**What to do**
Write out again, exactly as they appear, the lines from the line with "Model this scene" through the line with "F = 2160.0;". Do not include any pictures.

**Data for the task**
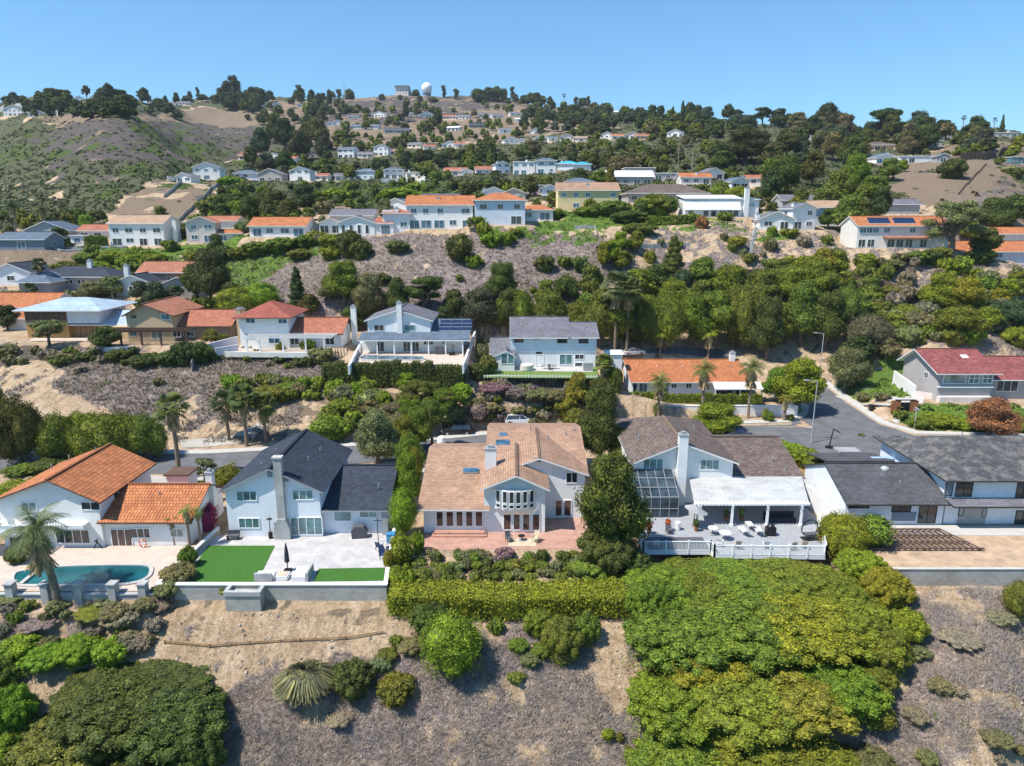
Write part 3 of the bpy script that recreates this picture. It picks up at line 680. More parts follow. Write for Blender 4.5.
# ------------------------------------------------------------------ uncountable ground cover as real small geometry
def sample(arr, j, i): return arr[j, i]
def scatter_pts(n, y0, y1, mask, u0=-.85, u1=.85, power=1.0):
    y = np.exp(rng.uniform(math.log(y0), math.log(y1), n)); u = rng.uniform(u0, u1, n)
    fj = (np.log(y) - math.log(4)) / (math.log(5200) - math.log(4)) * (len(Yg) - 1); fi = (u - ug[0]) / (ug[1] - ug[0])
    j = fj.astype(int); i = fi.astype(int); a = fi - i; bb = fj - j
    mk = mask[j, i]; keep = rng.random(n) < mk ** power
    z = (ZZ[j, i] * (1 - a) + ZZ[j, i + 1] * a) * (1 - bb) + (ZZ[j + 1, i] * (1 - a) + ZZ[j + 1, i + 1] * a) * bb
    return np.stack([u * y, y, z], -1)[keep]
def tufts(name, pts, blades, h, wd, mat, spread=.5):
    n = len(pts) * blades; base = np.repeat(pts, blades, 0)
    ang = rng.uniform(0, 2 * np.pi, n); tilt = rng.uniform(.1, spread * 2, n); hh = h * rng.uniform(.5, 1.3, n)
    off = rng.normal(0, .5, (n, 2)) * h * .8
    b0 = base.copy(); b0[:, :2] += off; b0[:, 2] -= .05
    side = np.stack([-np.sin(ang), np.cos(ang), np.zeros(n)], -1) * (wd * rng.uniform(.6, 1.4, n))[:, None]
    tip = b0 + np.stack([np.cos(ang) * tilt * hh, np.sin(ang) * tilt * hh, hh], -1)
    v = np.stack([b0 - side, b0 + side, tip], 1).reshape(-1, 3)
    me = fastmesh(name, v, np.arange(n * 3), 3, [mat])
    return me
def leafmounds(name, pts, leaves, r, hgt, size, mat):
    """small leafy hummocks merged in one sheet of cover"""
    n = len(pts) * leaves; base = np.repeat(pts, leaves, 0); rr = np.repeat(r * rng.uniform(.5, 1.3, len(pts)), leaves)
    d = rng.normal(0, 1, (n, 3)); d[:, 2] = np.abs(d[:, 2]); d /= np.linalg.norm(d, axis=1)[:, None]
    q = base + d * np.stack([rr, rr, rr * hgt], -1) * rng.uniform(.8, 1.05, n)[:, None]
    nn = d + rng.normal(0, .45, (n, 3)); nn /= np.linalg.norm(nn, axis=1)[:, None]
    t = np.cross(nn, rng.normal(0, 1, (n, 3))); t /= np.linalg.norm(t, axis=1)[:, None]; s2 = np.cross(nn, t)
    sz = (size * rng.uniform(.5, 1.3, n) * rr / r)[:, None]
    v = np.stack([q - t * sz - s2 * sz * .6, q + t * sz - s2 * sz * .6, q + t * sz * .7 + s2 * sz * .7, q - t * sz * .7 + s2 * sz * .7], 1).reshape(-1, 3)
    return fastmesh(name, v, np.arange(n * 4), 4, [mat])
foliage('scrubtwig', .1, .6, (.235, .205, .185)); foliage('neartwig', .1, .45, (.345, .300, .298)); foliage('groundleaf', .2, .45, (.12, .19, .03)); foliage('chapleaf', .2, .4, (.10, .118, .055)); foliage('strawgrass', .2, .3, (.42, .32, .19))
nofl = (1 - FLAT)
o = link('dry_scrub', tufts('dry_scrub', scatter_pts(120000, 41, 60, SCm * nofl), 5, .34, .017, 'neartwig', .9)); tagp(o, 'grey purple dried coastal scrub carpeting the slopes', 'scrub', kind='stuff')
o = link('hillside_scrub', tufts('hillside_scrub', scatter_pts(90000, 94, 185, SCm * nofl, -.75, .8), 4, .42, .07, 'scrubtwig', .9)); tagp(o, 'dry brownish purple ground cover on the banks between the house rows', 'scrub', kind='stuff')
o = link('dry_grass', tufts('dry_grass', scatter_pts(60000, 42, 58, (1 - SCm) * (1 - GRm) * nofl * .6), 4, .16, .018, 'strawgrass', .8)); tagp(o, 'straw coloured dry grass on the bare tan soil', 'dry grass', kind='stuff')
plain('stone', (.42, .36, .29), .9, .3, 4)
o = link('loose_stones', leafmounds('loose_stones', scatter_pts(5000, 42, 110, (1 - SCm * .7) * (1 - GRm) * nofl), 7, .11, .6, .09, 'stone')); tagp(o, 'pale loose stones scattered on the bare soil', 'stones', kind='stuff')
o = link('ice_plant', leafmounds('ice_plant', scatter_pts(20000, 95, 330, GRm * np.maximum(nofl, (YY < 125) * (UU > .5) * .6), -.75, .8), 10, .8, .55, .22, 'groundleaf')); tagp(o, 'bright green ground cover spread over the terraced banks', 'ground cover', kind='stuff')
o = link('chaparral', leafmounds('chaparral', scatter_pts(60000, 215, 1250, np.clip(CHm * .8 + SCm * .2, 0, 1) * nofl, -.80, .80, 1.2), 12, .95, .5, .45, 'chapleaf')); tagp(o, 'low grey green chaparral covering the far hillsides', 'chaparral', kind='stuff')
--
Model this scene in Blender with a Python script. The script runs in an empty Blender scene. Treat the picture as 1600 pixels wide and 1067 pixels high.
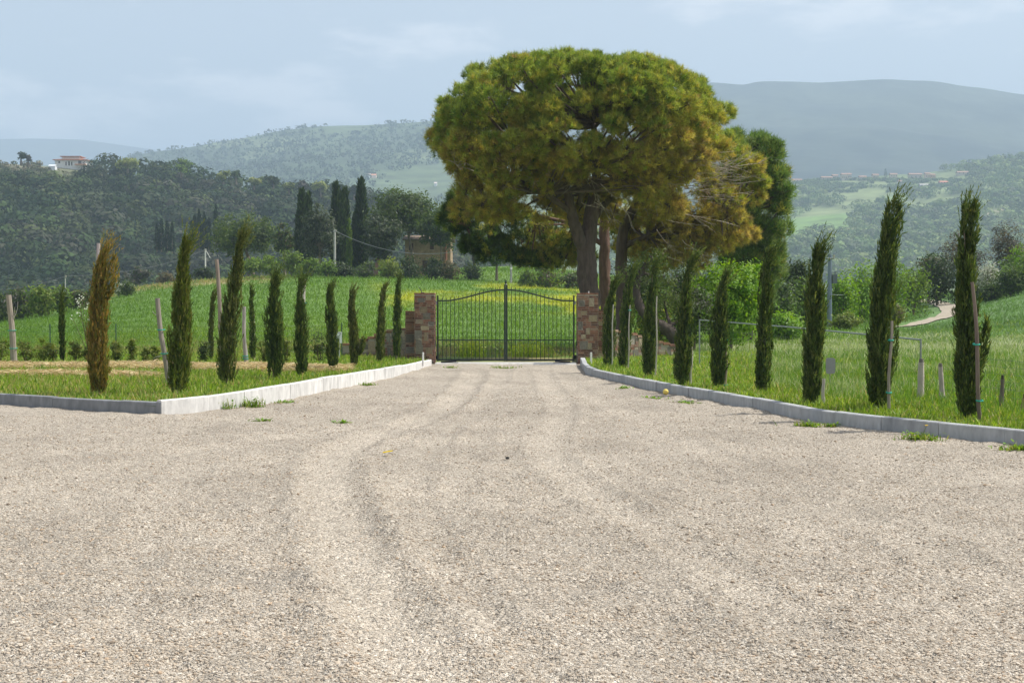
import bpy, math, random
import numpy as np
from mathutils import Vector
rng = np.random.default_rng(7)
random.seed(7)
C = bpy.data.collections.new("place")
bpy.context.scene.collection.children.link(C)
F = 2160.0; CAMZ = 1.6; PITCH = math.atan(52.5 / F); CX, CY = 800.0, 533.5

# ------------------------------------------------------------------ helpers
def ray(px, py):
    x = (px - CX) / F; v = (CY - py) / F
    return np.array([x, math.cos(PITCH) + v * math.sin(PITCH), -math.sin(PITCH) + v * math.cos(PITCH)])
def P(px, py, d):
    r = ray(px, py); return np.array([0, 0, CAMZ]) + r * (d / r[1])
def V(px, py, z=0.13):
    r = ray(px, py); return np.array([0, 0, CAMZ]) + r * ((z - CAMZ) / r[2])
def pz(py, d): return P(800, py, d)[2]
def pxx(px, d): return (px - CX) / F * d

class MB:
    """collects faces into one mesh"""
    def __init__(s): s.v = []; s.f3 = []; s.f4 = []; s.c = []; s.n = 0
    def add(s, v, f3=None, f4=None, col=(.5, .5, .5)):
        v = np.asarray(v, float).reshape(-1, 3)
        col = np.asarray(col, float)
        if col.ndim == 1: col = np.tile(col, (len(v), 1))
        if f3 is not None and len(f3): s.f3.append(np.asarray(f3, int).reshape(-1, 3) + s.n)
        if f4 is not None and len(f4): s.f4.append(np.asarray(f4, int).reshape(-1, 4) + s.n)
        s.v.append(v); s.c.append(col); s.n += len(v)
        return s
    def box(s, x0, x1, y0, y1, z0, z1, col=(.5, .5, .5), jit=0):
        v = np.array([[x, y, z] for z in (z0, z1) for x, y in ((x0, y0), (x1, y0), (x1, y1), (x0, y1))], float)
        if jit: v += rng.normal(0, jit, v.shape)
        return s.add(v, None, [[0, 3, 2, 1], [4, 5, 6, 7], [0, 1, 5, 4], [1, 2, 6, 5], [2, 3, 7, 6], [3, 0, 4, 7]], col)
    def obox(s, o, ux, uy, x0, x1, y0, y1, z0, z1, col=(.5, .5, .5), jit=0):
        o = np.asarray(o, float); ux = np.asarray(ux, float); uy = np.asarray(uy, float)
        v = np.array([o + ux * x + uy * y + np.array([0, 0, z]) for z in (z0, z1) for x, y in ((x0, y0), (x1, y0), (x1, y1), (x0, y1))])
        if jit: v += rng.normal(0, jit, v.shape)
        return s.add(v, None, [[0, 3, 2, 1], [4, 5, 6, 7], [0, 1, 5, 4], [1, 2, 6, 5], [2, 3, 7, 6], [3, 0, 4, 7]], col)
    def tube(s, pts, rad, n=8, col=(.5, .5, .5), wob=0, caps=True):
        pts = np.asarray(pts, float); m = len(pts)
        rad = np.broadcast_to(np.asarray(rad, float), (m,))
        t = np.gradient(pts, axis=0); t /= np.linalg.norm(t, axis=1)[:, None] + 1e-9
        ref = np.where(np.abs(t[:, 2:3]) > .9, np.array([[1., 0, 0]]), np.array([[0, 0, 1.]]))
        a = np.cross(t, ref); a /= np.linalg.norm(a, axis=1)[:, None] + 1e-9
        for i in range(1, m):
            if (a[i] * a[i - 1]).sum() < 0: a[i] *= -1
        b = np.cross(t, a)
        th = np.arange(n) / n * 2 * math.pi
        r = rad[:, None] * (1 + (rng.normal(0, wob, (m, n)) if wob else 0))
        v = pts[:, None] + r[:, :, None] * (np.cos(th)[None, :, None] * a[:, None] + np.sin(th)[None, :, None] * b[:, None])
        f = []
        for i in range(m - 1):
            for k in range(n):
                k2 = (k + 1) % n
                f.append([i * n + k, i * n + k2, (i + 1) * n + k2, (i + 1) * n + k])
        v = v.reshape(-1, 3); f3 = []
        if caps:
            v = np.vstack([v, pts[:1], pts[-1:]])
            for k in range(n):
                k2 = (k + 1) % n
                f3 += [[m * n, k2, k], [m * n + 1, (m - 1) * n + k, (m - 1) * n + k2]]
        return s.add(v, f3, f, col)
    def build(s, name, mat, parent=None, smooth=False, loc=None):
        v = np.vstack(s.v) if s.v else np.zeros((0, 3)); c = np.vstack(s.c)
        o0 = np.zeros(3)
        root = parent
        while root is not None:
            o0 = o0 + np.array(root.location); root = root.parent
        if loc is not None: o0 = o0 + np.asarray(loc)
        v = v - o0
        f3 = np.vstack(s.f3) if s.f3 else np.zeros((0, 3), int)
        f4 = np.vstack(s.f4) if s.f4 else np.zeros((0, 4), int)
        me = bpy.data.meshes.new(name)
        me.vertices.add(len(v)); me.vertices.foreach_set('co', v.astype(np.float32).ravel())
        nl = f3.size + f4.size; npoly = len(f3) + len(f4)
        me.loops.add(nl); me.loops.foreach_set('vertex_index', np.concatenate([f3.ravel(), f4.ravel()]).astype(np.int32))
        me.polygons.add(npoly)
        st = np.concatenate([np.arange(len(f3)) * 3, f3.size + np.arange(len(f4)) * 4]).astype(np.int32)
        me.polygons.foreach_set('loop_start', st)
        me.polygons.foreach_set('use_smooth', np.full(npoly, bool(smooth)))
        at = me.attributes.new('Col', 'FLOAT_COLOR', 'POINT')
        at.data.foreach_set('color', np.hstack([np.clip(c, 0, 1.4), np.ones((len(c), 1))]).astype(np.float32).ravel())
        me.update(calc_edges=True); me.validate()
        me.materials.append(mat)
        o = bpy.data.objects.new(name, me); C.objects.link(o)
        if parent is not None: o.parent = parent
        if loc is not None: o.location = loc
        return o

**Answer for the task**
Model this scene in Blender with a Python script. The script runs in an empty Blender scene. Treat the picture as 1600 pixels wide and 1067 pixels high.
import bpy, math, random
import numpy as np
from mathutils import Vector
rng = np.random.default_rng(7)
random.seed(7)
C = bpy.data.collections.new("place")
bpy.context.scene.collection.children.link(C)
F = 2160.0; CAMZ = 1.6; PITCH = math.atan(52.5 / F); CX, CY = 800.0, 533.5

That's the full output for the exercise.